追記:国光氏からさらにメッセージを頂きました

ベルリンの壁崩壊後に急速に進んだグローバル化が、それまで欧米+日本で7億人くらいしかいなかった世界市場を70億人まで広げました。今まさに起こりつつある情報革命は物理コストや時間コストの制約なく一気に、この70億人の市場を舞台にビジネスを広げていっています。これがGoogleやFacebook、Zyngaのような、今までの歴史ではあり得ない程の、急成長を遂げている企業を生んでいる原因なのです。

作り手であるエンジニアも、この70億人の労働者との競争に巻き込まれ、人月ベースでの時間売の仕事をやり続けるのか、70億人をカスタマーとしてみて価値を提供する仕事にまわるのか問われています。
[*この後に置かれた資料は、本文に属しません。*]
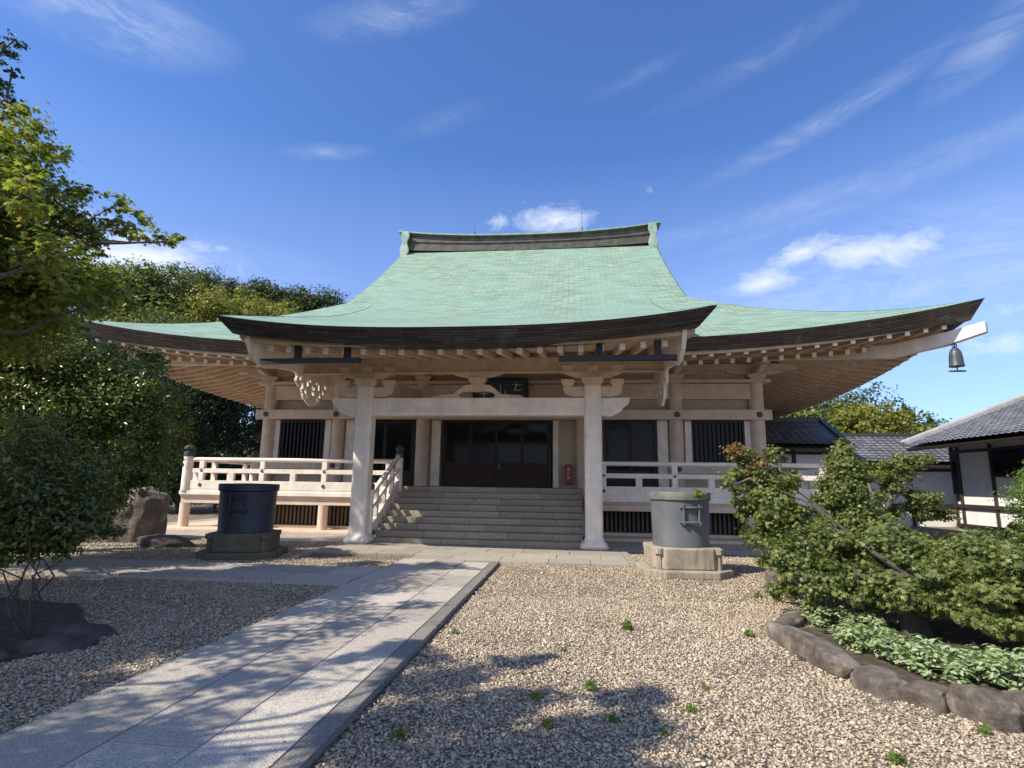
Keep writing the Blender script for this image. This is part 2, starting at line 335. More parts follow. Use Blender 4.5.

産業革命の時代でも、田舎の農地に残り続けた人と、勇気を持って都会でチャレンジした人で大きく未来が変わりました。勇気をもってフロンティアに挑戦するのは今だと思います。

いうまでもなく、我々の社会は経済で回っています。必要なモノを作るだけで売れた時代。マスコミで宣伝すれば売れた時代。そういった時代は過去のモノになりました。ただ、そういった時代でもモノを売ることが出来ないと経済は回りません。「みんなが持っているものを提供する」時代から「あなたが欲しいモノを提供する」時代へ。これは今後ソーシャルゲームに留まることなく、全ての産業で重要なことになってくると思います。「モノが溢れかえり需要が無くなった時代に、モノを売る」そういった挑戦も続けていきたいと思います。